The Early Development of Polymer Clay Bead-Making: Part Four
This is Part Four of the speech delivered at Synergy: the 2008 National Polymer Clay Guild Conference held in Baltimore, Maryland in February 2008. The entire speech will be publish in serial form in five parts on Polymer Art Archive .
In the Washington, D.C., area also in 1986, where I was working as a ceramic artist, I was given a necklace of Pier Voulkos beads displaying the “painting” technique. (The necklace had been acquired from Julie: Artisan’s Gallery, in New York City.) I had been introduced to polymer clay while studying in Lebanon in 1971, and immediately understood the concept of joining colored clays together in a bead and began making beads. Familiar with the work of noted ceramic artist Jane Peiser, who layered colored porcelain into large “loaves” and sliced them thickly, I immediately conceived of my own millefiore technique in polymer clay.
I began using the American brand Sculpey III and my first necklaces included spherical beads bearing thin millefiore slices and multiple twisted candy cane-type beads in a variety of shapes.
I began selling work in 1986 and some of my earliest millefiore also included faces and figures. Later, inspired some David Forlano beads, I developed a translucent layering technique that produces a rich depth of surface not unlike enamel or ceramic glaze.
Elsewhere in 1986, Seattle artist Cynthia Toops was introduced to Fimo in Hong Kong and began making beads initially to reproduce historical beads she’d seen in Lois Dubin’s book, The History of Beads. After making some simply shaped beads with texture, she made face beads based on ancient glass face beads she’d seen in the Dubin book.
Without devising her own millefiore technique, however, she essentially used tiny bits of colored polymer in her own version of a “painting” technique to make these beads. Cynthia went on to make simple millefiore, but developed her own techniques without being inspired by polymer artists and didn’t know of other polymer beads until 1990.
She later developed her own micro-mosaic technique in which she makes minute tessera, cures them and then lays them in her own design onto a base bead of uncured polymer, then cures it again.
At about the same time (1987), Sarah Shriver began working with Fimo while working in an art supply store. Her supervisor owned a Martha Breen necklace which inspired Sarah to develop her own form of millefiore.
Early on she developed canework designs such as a face, a figure, a fish bone and Celtic knot from which she took thick slices to make loose geometric-shaped beads.

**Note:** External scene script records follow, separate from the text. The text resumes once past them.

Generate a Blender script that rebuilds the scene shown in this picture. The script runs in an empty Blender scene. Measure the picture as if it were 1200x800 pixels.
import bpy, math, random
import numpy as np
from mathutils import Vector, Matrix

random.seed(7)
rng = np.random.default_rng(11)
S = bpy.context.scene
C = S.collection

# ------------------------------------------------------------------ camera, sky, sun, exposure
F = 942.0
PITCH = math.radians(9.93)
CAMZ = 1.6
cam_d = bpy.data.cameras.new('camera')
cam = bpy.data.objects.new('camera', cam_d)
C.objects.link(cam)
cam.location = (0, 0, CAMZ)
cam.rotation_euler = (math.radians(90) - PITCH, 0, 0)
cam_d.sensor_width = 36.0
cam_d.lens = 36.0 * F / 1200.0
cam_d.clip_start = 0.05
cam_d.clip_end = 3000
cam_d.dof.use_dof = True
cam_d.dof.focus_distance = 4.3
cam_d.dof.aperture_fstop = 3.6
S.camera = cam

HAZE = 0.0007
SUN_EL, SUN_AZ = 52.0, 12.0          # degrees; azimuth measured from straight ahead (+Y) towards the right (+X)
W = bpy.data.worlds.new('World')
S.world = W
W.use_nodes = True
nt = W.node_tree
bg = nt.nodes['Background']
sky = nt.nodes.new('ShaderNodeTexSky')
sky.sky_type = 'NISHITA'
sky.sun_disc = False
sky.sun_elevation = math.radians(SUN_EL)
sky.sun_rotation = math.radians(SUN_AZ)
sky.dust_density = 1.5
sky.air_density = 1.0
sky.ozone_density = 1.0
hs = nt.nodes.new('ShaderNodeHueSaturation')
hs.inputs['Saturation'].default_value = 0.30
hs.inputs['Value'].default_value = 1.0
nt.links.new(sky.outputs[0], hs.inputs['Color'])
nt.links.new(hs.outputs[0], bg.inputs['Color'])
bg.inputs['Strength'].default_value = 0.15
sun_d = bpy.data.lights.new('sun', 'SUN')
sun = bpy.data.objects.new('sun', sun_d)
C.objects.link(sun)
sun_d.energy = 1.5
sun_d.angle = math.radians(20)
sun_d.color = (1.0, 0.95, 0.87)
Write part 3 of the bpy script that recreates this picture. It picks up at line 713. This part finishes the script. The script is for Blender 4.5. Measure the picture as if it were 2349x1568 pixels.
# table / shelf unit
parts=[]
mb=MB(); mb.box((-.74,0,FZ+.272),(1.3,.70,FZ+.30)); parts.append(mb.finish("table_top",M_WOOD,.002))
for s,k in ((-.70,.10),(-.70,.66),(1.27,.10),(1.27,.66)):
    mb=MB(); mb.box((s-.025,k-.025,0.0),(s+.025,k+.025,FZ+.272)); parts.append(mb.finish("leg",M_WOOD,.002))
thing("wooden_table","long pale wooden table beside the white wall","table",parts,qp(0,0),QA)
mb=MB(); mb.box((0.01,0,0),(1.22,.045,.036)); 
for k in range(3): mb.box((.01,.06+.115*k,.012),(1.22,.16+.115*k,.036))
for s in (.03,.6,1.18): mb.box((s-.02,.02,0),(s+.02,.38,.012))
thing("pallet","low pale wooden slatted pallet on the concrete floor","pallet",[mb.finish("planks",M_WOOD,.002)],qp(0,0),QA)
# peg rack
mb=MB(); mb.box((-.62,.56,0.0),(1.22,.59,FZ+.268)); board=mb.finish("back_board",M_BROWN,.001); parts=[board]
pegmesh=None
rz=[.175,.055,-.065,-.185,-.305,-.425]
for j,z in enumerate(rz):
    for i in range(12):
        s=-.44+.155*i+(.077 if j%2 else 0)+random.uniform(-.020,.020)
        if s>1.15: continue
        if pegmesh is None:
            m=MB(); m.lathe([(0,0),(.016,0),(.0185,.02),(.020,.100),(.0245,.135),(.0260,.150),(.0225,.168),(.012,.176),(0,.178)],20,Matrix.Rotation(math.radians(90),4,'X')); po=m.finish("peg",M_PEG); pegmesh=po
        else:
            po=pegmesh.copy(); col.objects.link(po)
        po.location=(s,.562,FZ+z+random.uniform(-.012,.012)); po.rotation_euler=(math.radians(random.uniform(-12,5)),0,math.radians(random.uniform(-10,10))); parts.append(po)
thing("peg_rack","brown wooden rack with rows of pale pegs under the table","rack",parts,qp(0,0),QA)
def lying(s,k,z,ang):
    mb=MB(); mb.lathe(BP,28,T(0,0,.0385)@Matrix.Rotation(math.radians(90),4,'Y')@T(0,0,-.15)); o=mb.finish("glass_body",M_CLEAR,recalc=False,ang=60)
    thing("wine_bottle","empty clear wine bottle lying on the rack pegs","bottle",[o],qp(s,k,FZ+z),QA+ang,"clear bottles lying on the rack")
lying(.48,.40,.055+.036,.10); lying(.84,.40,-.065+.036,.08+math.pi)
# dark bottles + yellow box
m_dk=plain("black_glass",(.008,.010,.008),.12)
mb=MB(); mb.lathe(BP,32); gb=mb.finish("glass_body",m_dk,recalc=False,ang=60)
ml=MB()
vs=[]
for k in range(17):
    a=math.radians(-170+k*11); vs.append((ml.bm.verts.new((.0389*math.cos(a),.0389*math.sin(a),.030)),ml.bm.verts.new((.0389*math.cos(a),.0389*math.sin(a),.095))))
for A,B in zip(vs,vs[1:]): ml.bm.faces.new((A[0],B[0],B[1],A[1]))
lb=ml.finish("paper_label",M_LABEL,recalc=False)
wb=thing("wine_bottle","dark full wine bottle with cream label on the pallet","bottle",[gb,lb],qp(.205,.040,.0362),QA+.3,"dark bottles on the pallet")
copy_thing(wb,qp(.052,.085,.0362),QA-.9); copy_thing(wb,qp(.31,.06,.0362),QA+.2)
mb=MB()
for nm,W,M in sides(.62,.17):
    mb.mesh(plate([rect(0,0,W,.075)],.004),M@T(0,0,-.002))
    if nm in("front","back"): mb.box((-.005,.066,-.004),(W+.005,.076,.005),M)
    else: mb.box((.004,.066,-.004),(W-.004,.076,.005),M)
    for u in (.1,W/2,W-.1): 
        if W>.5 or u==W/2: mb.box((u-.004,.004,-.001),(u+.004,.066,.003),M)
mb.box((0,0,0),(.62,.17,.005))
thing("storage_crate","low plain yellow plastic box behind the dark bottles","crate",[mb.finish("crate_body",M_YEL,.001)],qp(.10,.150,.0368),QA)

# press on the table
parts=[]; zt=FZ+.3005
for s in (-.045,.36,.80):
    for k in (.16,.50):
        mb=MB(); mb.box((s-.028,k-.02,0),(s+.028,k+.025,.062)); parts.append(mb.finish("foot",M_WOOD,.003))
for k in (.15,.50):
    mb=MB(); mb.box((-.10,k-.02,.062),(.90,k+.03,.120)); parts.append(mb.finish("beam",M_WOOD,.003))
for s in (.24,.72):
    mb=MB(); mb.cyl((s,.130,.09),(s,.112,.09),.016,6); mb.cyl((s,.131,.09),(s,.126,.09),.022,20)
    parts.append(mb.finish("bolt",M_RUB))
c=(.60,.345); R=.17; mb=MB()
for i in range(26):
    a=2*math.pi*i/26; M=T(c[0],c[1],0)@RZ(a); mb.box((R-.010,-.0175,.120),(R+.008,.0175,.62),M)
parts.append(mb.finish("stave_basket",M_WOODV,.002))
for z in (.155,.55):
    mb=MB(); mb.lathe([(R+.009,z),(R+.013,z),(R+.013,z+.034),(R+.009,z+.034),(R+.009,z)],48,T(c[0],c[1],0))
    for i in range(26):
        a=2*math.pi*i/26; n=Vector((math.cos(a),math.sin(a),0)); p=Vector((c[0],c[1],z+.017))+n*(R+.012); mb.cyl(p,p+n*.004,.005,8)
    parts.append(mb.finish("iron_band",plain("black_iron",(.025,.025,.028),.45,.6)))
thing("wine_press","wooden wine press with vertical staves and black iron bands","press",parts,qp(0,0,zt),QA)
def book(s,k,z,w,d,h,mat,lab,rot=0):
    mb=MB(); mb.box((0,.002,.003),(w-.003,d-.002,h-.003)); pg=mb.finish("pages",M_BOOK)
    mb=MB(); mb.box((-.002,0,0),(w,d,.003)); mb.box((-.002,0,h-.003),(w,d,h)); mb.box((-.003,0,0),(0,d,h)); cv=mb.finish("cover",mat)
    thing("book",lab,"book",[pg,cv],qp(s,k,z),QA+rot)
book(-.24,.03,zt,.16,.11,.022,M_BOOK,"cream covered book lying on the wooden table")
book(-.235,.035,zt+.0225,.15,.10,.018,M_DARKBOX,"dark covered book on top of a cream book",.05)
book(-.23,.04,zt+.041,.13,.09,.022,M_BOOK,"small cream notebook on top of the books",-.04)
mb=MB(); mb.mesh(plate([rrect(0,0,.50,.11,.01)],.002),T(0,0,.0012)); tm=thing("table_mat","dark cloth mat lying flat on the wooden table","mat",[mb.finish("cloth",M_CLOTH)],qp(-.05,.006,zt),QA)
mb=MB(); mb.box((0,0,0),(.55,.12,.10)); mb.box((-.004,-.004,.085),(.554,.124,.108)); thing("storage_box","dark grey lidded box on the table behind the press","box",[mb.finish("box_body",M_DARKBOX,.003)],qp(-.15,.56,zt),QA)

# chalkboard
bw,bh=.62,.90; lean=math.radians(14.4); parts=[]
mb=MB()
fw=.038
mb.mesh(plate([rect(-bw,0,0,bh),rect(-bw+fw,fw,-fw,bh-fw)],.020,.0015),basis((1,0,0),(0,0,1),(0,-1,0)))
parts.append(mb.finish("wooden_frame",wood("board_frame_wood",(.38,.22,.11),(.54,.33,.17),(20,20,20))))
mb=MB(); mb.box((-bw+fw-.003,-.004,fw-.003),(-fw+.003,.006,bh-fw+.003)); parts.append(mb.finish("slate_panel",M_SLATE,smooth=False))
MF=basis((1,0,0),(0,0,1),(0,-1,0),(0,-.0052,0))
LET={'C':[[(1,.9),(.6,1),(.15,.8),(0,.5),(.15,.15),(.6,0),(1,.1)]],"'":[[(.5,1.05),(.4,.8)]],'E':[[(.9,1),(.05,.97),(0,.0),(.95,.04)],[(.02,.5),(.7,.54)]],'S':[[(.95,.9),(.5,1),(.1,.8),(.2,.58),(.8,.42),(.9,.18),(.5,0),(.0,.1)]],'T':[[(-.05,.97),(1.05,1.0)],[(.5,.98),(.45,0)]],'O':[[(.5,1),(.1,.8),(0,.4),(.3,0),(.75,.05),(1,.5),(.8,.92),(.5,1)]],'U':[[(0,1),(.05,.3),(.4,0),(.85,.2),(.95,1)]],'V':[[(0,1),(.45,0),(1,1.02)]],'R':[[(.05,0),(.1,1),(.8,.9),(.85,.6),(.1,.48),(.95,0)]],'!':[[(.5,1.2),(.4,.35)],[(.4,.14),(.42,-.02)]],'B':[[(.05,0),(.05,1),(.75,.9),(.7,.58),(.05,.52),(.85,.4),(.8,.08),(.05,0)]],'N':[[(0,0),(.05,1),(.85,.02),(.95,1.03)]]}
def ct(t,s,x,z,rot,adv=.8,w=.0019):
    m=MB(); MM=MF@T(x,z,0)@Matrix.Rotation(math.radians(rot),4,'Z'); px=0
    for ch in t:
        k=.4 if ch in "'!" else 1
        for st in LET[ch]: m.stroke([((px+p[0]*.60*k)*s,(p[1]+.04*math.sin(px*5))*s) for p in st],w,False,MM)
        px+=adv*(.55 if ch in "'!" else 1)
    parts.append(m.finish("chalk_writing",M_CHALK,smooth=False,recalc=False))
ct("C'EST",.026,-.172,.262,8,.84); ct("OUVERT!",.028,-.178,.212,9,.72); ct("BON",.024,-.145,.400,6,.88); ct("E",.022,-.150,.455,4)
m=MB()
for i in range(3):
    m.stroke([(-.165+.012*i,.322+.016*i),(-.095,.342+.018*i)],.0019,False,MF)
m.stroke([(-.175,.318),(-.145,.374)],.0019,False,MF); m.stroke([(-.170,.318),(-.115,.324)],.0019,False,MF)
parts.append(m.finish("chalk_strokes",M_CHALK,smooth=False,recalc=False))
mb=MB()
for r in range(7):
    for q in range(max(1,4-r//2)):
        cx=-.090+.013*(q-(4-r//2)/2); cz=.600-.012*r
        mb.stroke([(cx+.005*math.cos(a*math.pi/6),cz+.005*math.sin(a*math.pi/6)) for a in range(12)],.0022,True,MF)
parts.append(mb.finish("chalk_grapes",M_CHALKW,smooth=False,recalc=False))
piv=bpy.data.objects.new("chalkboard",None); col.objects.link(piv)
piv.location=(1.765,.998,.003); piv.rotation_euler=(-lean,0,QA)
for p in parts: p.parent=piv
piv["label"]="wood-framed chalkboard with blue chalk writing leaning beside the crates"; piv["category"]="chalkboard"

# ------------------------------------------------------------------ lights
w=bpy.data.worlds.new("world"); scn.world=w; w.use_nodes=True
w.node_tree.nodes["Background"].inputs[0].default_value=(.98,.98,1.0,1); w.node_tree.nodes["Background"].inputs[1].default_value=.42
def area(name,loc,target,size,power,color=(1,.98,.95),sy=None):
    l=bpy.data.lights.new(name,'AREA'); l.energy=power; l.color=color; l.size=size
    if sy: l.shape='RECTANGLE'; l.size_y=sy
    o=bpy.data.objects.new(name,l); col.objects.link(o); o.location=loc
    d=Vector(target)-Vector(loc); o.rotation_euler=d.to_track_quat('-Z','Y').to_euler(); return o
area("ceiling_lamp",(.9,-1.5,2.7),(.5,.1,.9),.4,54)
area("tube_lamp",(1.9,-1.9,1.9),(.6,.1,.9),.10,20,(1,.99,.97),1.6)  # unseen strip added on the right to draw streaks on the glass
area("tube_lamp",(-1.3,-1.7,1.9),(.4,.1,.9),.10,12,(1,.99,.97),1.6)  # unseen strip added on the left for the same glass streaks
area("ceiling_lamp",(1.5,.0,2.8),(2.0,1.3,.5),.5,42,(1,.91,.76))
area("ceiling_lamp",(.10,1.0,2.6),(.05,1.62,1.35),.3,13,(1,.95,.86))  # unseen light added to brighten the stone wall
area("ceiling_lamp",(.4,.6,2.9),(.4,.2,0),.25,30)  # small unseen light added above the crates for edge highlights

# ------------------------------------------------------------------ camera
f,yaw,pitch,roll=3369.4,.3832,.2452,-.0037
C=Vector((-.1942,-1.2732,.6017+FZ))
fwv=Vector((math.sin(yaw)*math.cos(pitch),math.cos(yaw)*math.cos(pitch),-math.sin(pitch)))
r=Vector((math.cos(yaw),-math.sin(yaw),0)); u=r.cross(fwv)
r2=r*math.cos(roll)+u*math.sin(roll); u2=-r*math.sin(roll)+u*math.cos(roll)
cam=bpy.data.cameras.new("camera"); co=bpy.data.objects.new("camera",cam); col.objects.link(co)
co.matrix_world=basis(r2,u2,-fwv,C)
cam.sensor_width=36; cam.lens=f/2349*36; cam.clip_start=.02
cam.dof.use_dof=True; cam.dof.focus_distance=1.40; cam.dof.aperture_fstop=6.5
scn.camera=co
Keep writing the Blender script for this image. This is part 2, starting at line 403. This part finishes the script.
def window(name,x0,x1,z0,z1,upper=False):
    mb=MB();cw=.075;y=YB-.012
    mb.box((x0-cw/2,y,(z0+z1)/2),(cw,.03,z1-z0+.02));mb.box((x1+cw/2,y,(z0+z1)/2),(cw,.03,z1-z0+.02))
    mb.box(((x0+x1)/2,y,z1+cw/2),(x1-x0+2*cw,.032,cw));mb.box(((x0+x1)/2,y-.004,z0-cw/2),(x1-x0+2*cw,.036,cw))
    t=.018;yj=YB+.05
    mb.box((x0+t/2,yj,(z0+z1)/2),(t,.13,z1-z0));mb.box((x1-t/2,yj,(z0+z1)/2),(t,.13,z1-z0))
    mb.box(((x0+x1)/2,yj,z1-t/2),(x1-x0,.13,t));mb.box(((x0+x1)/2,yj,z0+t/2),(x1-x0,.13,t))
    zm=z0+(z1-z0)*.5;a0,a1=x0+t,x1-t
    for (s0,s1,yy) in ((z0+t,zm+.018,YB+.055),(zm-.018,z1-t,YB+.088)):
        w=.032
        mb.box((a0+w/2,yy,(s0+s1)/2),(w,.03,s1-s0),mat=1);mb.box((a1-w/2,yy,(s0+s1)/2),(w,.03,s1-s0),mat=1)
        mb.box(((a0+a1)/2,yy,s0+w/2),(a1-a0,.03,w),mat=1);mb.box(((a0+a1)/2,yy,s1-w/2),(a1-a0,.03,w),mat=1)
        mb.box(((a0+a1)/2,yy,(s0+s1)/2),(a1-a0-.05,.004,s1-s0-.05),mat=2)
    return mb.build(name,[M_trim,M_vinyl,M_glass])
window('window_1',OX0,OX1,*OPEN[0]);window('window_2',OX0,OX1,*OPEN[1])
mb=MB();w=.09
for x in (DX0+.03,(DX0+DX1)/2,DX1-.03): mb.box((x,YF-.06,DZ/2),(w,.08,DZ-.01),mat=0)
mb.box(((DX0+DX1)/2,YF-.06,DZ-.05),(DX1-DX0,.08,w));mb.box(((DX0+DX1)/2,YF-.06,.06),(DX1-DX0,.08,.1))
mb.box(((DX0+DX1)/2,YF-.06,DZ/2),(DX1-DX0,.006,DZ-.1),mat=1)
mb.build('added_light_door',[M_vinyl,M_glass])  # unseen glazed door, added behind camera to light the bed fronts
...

She has continued to perfect and individualize the millefiore technique and is most well known for her painterly blending of colors and elaborate kaleidoscopic millefiore designs.
Also in 1987 but in Pennsylvania, painter Steven Ford first saw the millefiore beads of Martha Breen and those of Pier Voulkos. Because Martha’s mother was his parents’ neighbor and a high school mentor, she wanted to show him what Martha was doing. He immediately recognized the technique from the glass program where he was studying. With his art partner, David Forlano, Steven started making simple thick-sliced millefiore beads in square and spherical shapes out of Fimo and in 1988. Steven and David began selling their work to shops in Virginia, Washington, D.C., and Philadelphia.
This creative team went on to perfect millefiore technique with gradual color mixing variations which they called the step blend, a precursor to the Skinner blend. They continue to invent new techniques and today stands arguably at the forefront of polymer art jewelry.